===== GIVEN DATA =====

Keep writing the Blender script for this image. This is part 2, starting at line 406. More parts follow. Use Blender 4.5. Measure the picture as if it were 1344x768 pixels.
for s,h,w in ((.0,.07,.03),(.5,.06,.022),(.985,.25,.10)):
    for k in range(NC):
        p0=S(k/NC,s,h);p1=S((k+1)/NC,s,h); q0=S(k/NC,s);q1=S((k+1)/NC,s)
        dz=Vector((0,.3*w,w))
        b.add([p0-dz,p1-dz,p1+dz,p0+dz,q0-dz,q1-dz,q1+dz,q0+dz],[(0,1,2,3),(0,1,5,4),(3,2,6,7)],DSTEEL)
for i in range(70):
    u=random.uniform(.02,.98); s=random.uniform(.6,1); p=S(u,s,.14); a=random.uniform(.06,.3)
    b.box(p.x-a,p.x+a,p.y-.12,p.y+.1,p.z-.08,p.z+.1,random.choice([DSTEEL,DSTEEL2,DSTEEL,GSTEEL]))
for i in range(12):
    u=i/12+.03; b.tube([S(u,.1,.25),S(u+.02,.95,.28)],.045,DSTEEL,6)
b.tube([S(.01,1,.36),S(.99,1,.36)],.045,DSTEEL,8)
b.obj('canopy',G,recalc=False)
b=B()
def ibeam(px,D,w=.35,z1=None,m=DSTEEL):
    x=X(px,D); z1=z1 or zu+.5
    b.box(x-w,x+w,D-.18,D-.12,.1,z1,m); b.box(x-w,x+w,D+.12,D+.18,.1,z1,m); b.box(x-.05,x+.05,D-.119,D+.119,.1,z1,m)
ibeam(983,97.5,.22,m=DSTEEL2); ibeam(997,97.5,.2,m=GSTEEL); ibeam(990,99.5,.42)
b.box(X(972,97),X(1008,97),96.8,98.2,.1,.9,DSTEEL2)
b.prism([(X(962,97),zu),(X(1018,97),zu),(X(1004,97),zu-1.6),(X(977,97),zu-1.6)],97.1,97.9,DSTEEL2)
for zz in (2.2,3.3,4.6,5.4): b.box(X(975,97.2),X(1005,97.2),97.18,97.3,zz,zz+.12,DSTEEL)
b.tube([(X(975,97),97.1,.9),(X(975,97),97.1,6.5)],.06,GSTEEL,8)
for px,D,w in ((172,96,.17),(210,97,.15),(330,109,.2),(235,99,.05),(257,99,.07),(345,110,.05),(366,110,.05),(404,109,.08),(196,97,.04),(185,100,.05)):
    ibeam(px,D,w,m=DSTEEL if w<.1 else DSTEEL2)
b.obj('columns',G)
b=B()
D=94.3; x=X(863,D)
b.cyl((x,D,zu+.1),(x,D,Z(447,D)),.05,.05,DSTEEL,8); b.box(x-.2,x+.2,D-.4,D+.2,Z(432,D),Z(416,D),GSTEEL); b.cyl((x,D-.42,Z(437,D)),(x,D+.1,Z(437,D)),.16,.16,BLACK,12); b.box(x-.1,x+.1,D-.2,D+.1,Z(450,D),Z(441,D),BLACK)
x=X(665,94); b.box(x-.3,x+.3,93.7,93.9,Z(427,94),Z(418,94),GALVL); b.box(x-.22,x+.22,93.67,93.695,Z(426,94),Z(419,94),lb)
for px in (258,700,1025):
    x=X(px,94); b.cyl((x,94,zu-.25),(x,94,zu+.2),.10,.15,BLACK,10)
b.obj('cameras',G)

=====

▸ WRITTEN EXERCISE: Set down every line of the listing above again, exactly as given.

▸ RESPONSE TO THE TASK:
Keep writing the Blender script for this image. This is part 2, starting at line 406. More parts follow. Use Blender 4.5. Measure the picture as if it were 1344x768 pixels.
for s,h,w in ((.0,.07,.03),(.5,.06,.022),(.985,.25,.10)):
    for k in range(NC):
        p0=S(k/NC,s,h);p1=S((k+1)/NC,s,h); q0=S(k/NC,s);q1=S((k+1)/NC,s)
        dz=Vector((0,.3*w,w))
        b.add([p0-dz,p1-dz,p1+dz,p0+dz,q0-dz,q1-dz,q1+dz,q0+dz],[(0,1,2,3),(0,1,5,4),(3,2,6,7)],DSTEEL)
for i in range(70):
    u=random.uniform(.02,.98); s=random.uniform(.6,1); p=S(u,s,.14); a=random.uniform(.06,.3)
    b.box(p.x-a,p.x+a,p.y-.12,p.y+.1,p.z-.08,p.z+.1,random.choice([DSTEEL,DSTEEL2,DSTEEL,GSTEEL]))
for i in range(12):
    u=i/12+.03; b.tube([S(u,.1,.25),S(u+.02,.95,.28)],.045,DSTEEL,6)
b.tube([S(.01,1,.36),S(.99,1,.36)],.045,DSTEEL,8)
b.obj('canopy',G,recalc=False)
b=B()
def ibeam(px,D,w=.35,z1=None,m=DSTEEL):
    x=X(px,D); z1=z1 or zu+.5
    b.box(x-w,x+w,D-.18,D-.12,.1,z1,m); b.box(x-w,x+w,D+.12,D+.18,.1,z1,m); b.box(x-.05,x+.05,D-.119,D+.119,.1,z1,m)
ibeam(983,97.5,.22,m=DSTEEL2); ibeam(997,97.5,.2,m=GSTEEL); ibeam(990,99.5,.42)
b.box(X(972,97),X(1008,97),96.8,98.2,.1,.9,DSTEEL2)
b.prism([(X(962,97),zu),(X(1018,97),zu),(X(1004,97),zu-1.6),(X(977,97),zu-1.6)],97.1,97.9,DSTEEL2)
for zz in (2.2,3.3,4.6,5.4): b.box(X(975,97.2),X(1005,97.2),97.18,97.3,zz,zz+.12,DSTEEL)
b.tube([(X(975,97),97.1,.9),(X(975,97),97.1,6.5)],.06,GSTEEL,8)
for px,D,w in ((172,96,.17),(210,97,.15),(330,109,.2),(235,99,.05),(257,99,.07),(345,110,.05),(366,110,.05),(404,109,.08),(196,97,.04),(185,100,.05)):
    ibeam(px,D,w,m=DSTEEL if w<.1 else DSTEEL2)
b.obj('columns',G)
b=B()
D=94.3; x=X(863,D)
b.cyl((x,D,zu+.1),(x,D,Z(447,D)),.05,.05,DSTEEL,8); b.box(x-.2,x+.2,D-.4,D+.2,Z(432,D),Z(416,D),GSTEEL); b.cyl((x,D-.42,Z(437,D)),(x,D+.1,Z(437,D)),.16,.16,BLACK,12); b.box(x-.1,x+.1,D-.2,D+.1,Z(450,D),Z(441,D),BLACK)
x=X(665,94); b.box(x-.3,x+.3,93.7,93.9,Z(427,94),Z(418,94),GALVL); b.box(x-.22,x+.22,93.67,93.695,Z(426,94),Z(419,94),lb)
for px in (258,700,1025):
    x=X(px,94); b.cyl((x,94,zu-.25),(x,94,zu+.2),.10,.15,BLACK,10)
b.obj('cameras',G)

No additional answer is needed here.